____ Task inputs
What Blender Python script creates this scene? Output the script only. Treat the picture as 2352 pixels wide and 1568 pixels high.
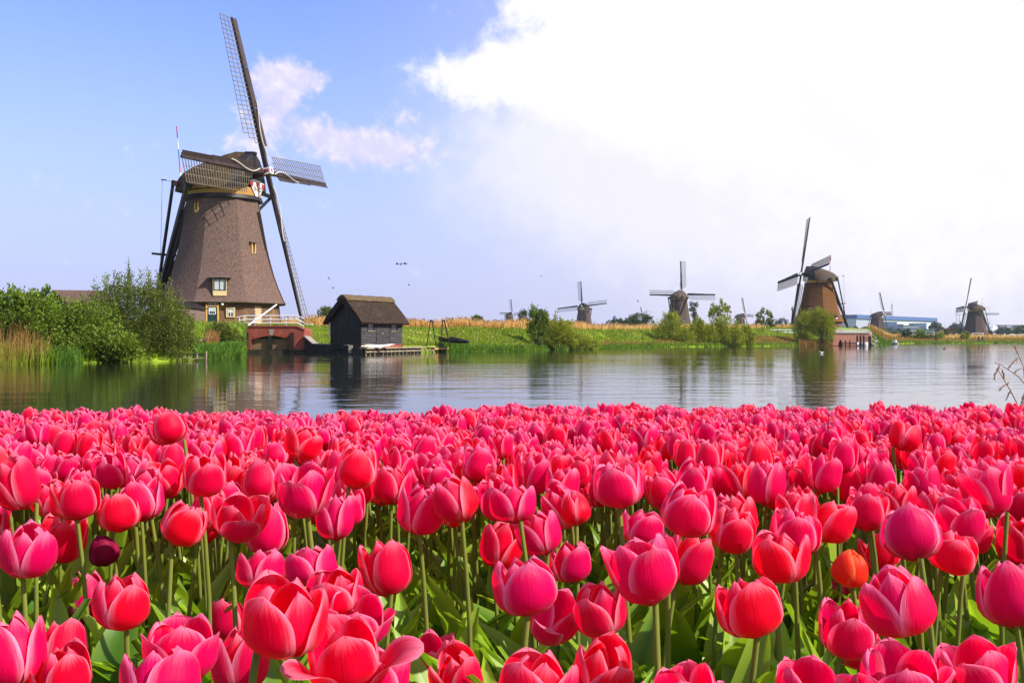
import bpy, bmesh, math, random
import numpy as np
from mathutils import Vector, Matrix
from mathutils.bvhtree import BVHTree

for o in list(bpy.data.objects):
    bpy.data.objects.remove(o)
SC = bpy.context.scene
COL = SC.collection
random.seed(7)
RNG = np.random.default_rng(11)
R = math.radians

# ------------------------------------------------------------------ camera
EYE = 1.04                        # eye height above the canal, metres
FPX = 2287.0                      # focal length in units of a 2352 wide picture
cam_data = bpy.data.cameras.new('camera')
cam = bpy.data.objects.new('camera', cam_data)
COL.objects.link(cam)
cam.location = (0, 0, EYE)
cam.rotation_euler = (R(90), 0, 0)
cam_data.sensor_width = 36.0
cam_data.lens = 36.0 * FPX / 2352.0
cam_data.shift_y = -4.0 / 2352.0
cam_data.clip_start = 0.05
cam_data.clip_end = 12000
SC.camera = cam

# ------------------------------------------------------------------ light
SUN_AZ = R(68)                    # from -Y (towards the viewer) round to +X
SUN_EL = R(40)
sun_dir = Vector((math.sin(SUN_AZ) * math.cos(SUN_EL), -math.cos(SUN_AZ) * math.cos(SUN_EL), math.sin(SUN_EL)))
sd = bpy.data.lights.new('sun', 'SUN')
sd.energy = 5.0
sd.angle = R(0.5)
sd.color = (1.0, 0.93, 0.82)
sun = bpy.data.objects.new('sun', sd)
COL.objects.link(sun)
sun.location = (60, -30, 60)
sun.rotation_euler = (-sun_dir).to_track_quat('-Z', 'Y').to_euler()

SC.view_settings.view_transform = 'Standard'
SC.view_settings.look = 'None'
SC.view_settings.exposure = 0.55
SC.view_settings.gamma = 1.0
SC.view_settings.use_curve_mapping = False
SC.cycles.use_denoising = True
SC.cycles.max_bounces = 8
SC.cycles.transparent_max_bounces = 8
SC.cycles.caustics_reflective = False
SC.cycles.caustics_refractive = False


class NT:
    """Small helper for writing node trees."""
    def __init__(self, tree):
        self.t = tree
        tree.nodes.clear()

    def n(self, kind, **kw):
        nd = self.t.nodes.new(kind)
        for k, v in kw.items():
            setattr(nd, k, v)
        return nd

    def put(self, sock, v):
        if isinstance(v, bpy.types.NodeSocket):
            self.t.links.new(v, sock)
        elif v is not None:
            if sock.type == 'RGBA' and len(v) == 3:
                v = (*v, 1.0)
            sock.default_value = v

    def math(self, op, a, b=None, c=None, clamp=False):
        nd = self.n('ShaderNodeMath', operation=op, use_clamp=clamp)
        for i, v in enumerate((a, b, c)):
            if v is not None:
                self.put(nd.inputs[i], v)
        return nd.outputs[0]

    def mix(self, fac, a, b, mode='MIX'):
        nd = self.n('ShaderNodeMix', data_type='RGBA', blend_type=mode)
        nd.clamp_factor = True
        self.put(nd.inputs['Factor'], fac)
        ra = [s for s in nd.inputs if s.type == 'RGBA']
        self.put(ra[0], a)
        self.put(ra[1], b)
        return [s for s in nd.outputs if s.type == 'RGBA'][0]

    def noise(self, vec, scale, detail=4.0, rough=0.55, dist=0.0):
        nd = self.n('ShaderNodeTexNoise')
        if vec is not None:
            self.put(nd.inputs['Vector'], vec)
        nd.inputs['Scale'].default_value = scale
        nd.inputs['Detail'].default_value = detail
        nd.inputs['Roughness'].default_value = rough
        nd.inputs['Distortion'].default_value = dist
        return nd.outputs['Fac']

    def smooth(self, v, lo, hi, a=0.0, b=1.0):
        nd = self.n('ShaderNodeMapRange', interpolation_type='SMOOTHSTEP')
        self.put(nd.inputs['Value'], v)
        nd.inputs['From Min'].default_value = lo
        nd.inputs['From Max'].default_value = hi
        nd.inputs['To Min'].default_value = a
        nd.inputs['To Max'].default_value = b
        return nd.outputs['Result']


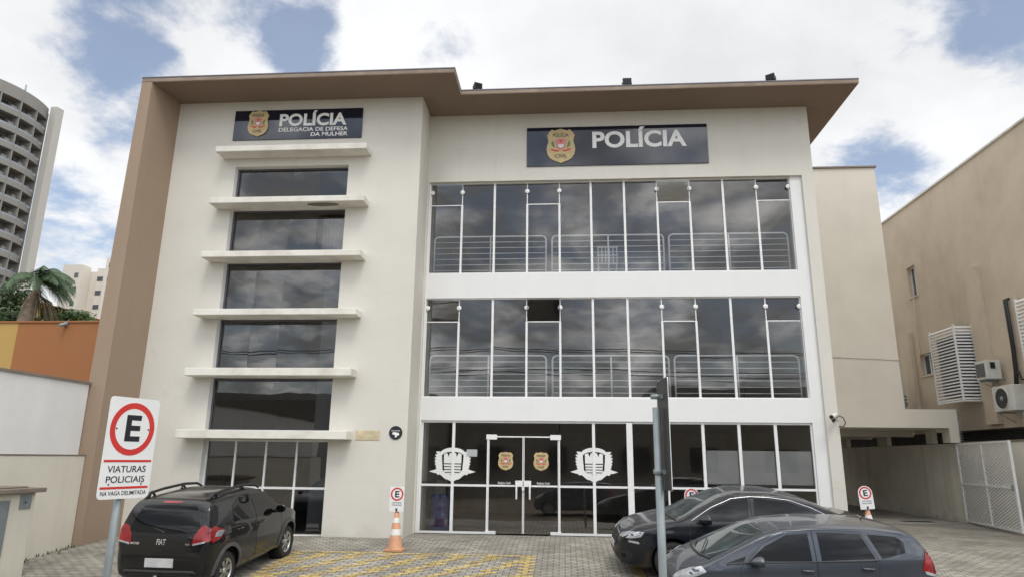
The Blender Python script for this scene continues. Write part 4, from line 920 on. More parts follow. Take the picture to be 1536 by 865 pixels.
________
— Exercise brief —
Write out the lines from the start of the material to the line with "R = math.radians", inclusive and exactly. Skip the pictures.

— Worked solution —
What Blender Python script creates this scene? Output the script only. Treat the picture as 2352 pixels wide and 1568 pixels high.
import bpy, bmesh, math, random
import numpy as np
from mathutils import Vector, Matrix
from mathutils.bvhtree import BVHTree

for o in list(bpy.data.objects):
    bpy.data.objects.remove(o)
SC = bpy.context.scene
COL = SC.collection
random.seed(7)
RNG = np.random.default_rng(11)
R = math.radians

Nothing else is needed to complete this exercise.